On the writing life...

Well, yesterday was a pretty good day.

I heard from the magazine US Catholic, who had solicited an article from me about spiritual reflections on astronomical images, that they've accepted my revisions to the first draft, and, by the way, where should they send the check?

A few emails later, the contract finally arrived from my agent (we'd heard the offer last November, as I recall); an outfit that apparently used to be (and may still be) Image Books but which has a variety of other legal names -- contracts can be confusing that way -- a subsection of Random House, has agreed to hand over $20K to my agent (most of which will find its way into my community's account in Tucson) once we sign this piece of paper, with subsequent similarly large hunks of money coming along when we deliver the manuscript and when it finally appears in print. Oh, yeah; we're supposed to hand them 100,000 words by next November. Piece of cake.

I was thinking about these bits of good news while contemplating Scalzi's recent post on "why I write: to get rich". I know what he's talking about. To deny the importance of payment, denies the work involved in the writing. Simply sitting in front of a keyboard typing in 100,000 words is physical labor in and of itself, not even thinking about having to dream up those words. And exposing one's soul in public with those words comes at a cost as well, one that cannot easily be measured in money but which money does help compensate.

But I see that money that comes from my writing only long enough to hand it over to my community.
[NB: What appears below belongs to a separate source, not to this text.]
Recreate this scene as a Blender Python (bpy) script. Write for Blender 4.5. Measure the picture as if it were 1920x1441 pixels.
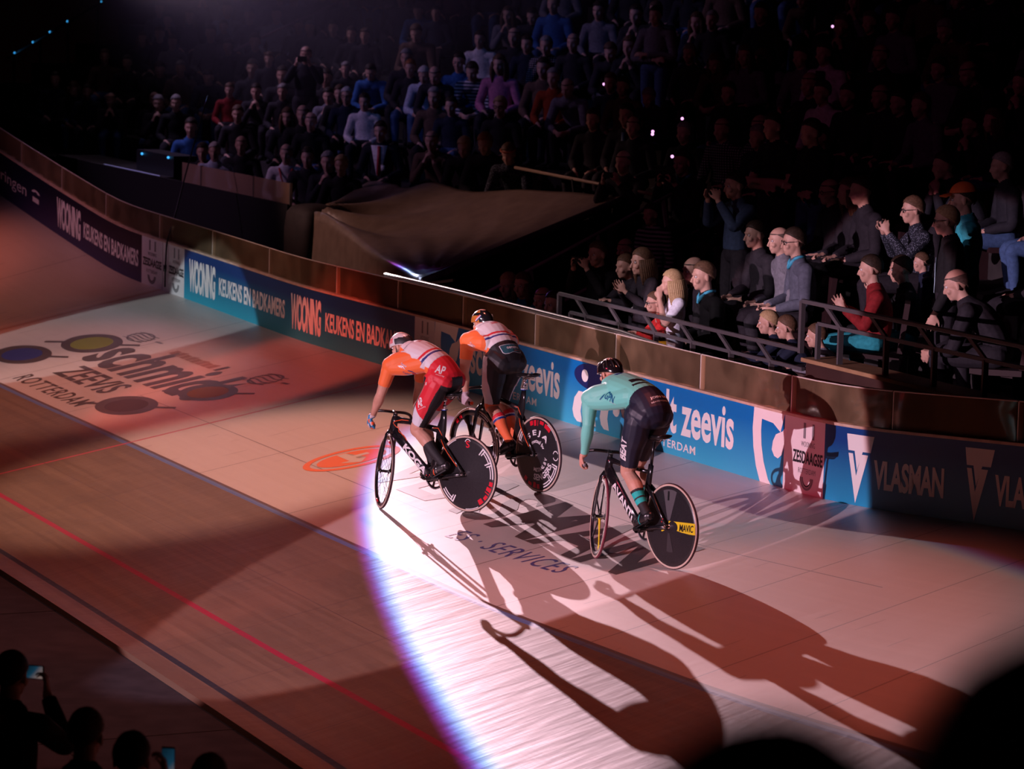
import bpy, bmesh, math, random
import numpy as np
from mathutils import Vector, Matrix, Quaternion
from mathutils.bvhtree import BVHTree

for o in list(bpy.data.objects): bpy.data.objects.remove(o, do_unlink=True)
SC = bpy.context.scene
COL = SC.collection
random.seed(7); RNG = np.random.default_rng(11)

# ---------------------------------------------------------------- camera
CAM_POS = Vector((-14.366, 7.906, 5.302))
CAM_YAW, CAM_PITCH, CAM_ROLL = math.radians(-24.911), math.radians(7.298), math.radians(1.531)
fwd = Vector((math.cos(CAM_PITCH)*math.cos(CAM_YAW), math.cos(CAM_PITCH)*math.sin(CAM_YAW), -math.sin(CAM_PITCH)))
rgt = Vector((math.sin(CAM_YAW), -math.cos(CAM_YAW), 0)); upv = rgt.cross(fwd)
r2 = math.cos(CAM_ROLL)*rgt + math.sin(CAM_ROLL)*upv; u2 = -math.sin(CAM_ROLL)*rgt + math.cos(CAM_ROLL)*upv
cd = bpy.data.cameras.new('camera'); cam = bpy.data.objects.new('camera', cd); COL.objects.link(cam)
M = Matrix((r2, u2, -fwd)).transposed().to_4x4(); M.translation = CAM_POS
cam.matrix_world = M
cd.sensor_fit = 'HORIZONTAL'; cd.sensor_width = 36.0; cd.lens = 6040.9/1920*36
cd.dof.use_dof = True; cd.dof.focus_distance = 26.5; cd.dof.aperture_fstop = 3.4
cd.clip_end = 300
SC.camera = cam
SC.view_settings.view_transform = 'Standard'; SC.view_settings.look = 'None'
SC.view_settings.exposure = 0.0; SC.view_settings.gamma = 1.0; SC.view_settings.use_curve_mapping = False

# ---------------------------------------------------------------- world: a dark hall
w = bpy.data.worlds.new('hall'); SC.world = w; w.use_nodes = True
w.node_tree.nodes['Background'].inputs[0].default_value = (0.5, 0.12, 0.16, 1); w.node_tree.nodes['Background'].inputs[1].default_value = 0.0012

# ---------------------------------------------------------------- stage lights
def aim(o, target):
    d = Vector(target) - o.location
    o.rotation_euler = d.to_track_quat('-Z', 'Y').to_euler()
def profile_spot(name, loc, axis, half, stops, power, radius=0.08):
    """hard-edged profile lantern; stops = (fraction of half angle, rgb): lens fringe at the rim"""
    L = bpy.data.lights.new(name, 'SPOT'); o = bpy.data.objects.new(name, L); COL.objects.link(o)
    o.location = loc; o.rotation_euler = Vector(axis).to_track_quat('-Z', 'Y').to_euler()
    L.energy = power; L.shadow_soft_size = radius; L.spot_blend = 0.0
    outer = max(s[0] for s in stops)*1.02
    L.spot_size = math.radians(2*half*outer)
    L.use_nodes = True; nt = L.node_tree; nt.nodes.clear()
    out = nt.nodes.new('ShaderNodeOutputLight'); em = nt.nodes.new('ShaderNodeEmission')
    tc = nt.nodes.new('ShaderNodeTexCoord'); sep = nt.nodes.new('ShaderNodeSeparateXYZ')
    nt.links.new(tc.outputs['Normal'], sep.inputs[0])
    def math_(op, a, b=None):
        n = nt.nodes.new('ShaderNodeMath'); n.operation = op
        for i, v in enumerate((a, b)):
            if v is None: continue
            if isinstance(v, (int, float)): n.inputs[i].default_value = v
            else: nt.links.new(v, n.inputs[i])
        return n.outputs[0]
    rr = math_('SQRT', math_('ADD', math_('POWER', sep.outputs[0], 2.0), math_('POWER', sep.outputs[1], 2.0)))
    fr = math_('DIVIDE', rr, math.sin(math.radians(half)*outer))
    cr = nt.nodes.new('ShaderNodeValToRGB'); nt.links.new(fr, cr.inputs[0])
    el = cr.color_ramp.elements
    while len(el) > 1: el.remove(el[-1])
    el[0].position = stops[0][0]/outer; el[0].color = (*stops[0][1], 1)
    for f, c in stops[1:]:
        e = el.new(min(1.0, f/outer)); e.color = (*c, 1)
    nt.links.new(cr.outputs[0], em.inputs[0]); em.inputs[1].default_value = 1.0
    nt.links.new(em.outputs[0], out.inputs[0])
    return o
def spot(name, loc, target, size, color, power, blend=0.5, radius=0.15):
    L = bpy.data.lights.new(name, 'SPOT'); o = bpy.data.objects.new(name, L); COL.objects.link(o)
    o.location = loc; aim(o, target); L.energy = power; L.color = color; L.spot_size = math.radians(size); L.spot_blend = blend; L.shadow_soft_size = radius
    return o
def area(name, loc, target, sx, sy, color, power):
    L = bpy.data.lights.new(name, 'AREA'); o = bpy.data.objects.new(name, L); COL.objects.link(o)
    L.shape = 'RECTANGLE'; L.size = sx; L.size_y = sy; o.location = loc; aim(o, target); L.energy = power; L.color = color
    return o
WH = (1, 1, 1)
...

And my community supports me, physically and emotionally, whether I sell a story or not. So obviously I write for reasons that are independent of money.

Scalzi probably publishes as many words a year in his blog and tweets as he sells to Tor. A cynic might say that his public presence online is a very clever marketing ploy. Certainly if a reasonable fraction of his followers buys each book as it comes out, out of a sense of "friendship" to someone they think they know well even if he can't possibly know them, he'll sell more books in a year than I ever will. But "being somebody" online only to sell books doesn't work -- lesser authors who try that trick come across as phony. And meanwhile, even with a huge ego, at some level it's dreadful to be somebody, to be public, like a frog... as Emily Dickinson pointed out more than a century ago.

Scalzi's public life also comes at a cost to the privacy of the rest of his family. I am reminded, actually, of Oliver Wendell Holmes, Sr., who wrote a regular column in the mid 1800's called "The Autocrat of the Breakfast Table" that was the equivalent of such a blog. His son was mortified to have all his doings (including later articles describing his service in the Civil War) spread across the month pages of the Atlantic. Somehow, OWH Junior survived the experience, however.

We who write, write because we have to. If we didn't have to, we wouldn't. But we can't not write.

Getting paid for it, lets some of us feed the habit. But it validates the experience for all of us, whether we need the cash or not.